The Value of the Kingdom of Heaven-2

by Wayne Jackson
This article is the second part of an article on the Value of the Kingdom of Heaven
(Christian Courier –

The Kingdom: Worthy of Our Sacrifices

Another similarity between these two parables in Matt 13:44, 45 is the fact that both emphasize the deep sacrifice that one must be willing to make to obtain the blessings associated with the Lord’s kingdom.

In each case the man was willing to sell “all that he had” in order to embrace his treasure or pearl. Let us reflect upon some of the sacrifices that one must be willing to make on behalf of the Lord’s kingdom.

The Sacrifice of Self

The initial sacrifice that must be made in order to partake of the kingdom blessings is that of the sacrifice of oneself. Jesus taught that the person who would follow him must “deny himself” (Luke 9:23).
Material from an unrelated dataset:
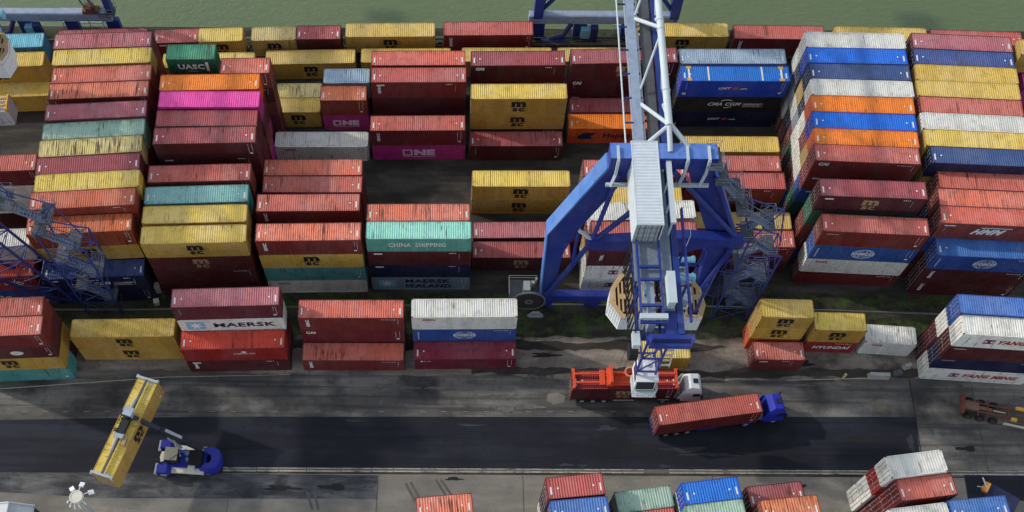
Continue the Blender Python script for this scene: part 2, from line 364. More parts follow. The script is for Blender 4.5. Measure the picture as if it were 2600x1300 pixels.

The hardest task that any of us will ever have is thrusting our own interests to the background and seeking the kingdom first (Matt. 6:33), but that is precisely what is required.

Paul left us a model for emulation: “I have been crucified with Christ; it is no longer I that liveth, but Christ liveth in me…” (Gal. 3:20).

There are far too many within the family of God who treat membership in the body of Christ as if it were a hobby, some sort of civic organization, or a mere weekend exercise.

Many years ago, a man approached me expressing an interest in being baptized. As we talked, he made it clear that he had no intention of ceasing some of his vile habits or even attending worship services. He felt that if he were simply immersed that would be sufficient to obtain his hope of heaven. Needless to say, I did not accommodate his lack of commitment.

The Sacrifice of Relationships

One must be willing, if necessary, to sacrifice even family and friends for the cause of Christ. Jesus demanded:
bq. “He who loves father or mother more than me is not worthy of me; and he that loves son or daughter more than me is not worthy of me” (Matt. 10:37).

A young lady, seventeen years of age, was taught the gospel and happily embraced it. Her parents forbade her to attend worship. She would slip out of her upstairs window, climb down a tree, and make her way to services. Ultimately she won permission to serve God unrestricted; today, she is a faithful Christian grandmother!

The Sacrifice of Resources

A genuine Christian will sacrifice his time, talents, and money in the interests of the kingdom of God.

The parable of the talents (Matt. 25) is a somber warning of the consequences of failing to use what the Lord has placed at our disposal. Once one determines that he will truly give himself to God (2 Cor. 8:5), everything else will fall into place. As a favorite song has it, “heaven will be worth it all.”

We must all encourage one another to attempt to better catch the spirit of these two parables. Clearly they emphasize the value of the eternal, and the effort that must be expended in that interest.

A Difference Between the Two Parables

A significant difference between the parable of the hidden treasure, and that of the pearl of great price, would seem to be that in the former, the man accidentally “found” the treasure, whereas in the latter narrative, the merchant was “seeking” the goodly pearl. Perhaps this represents two classes of persons which are exposed to the gospel.

On the one hand, there are those who are pursuing their lives, busily engaged in daily activities, and who are wholly unaware of what they are missing by ignoring spiritual realities. They may be exposed to the truth by means of a neighbor, a tract, or some other method of evangelism, and thus be thrilled with their new discovery. They stumble over the Word of grace, recognize its value, and readily receive it.

The Samaritan woman in John 4 may be an example of such. When she went for water to Jacob’s well that day, little did she dream that she would find the treasure of spiritual water whereby her thirst could be quenched eternally.

Then, on the other hand, there are those who know their lives are disheveled. They are so very unhappy, and are looking for something to provide them with contentment of soul.

In their hunger and thirst for righteousness they discover, perhaps with the assistance of the unseen hand of Providence, the pure gospel and forsake all to possess it.

Nicodemas, who sought out the Savior by night (John 3), appears to have had this frame of mind.

What thrilling truths the Master’s parables contain. Let us explore them with great diligence.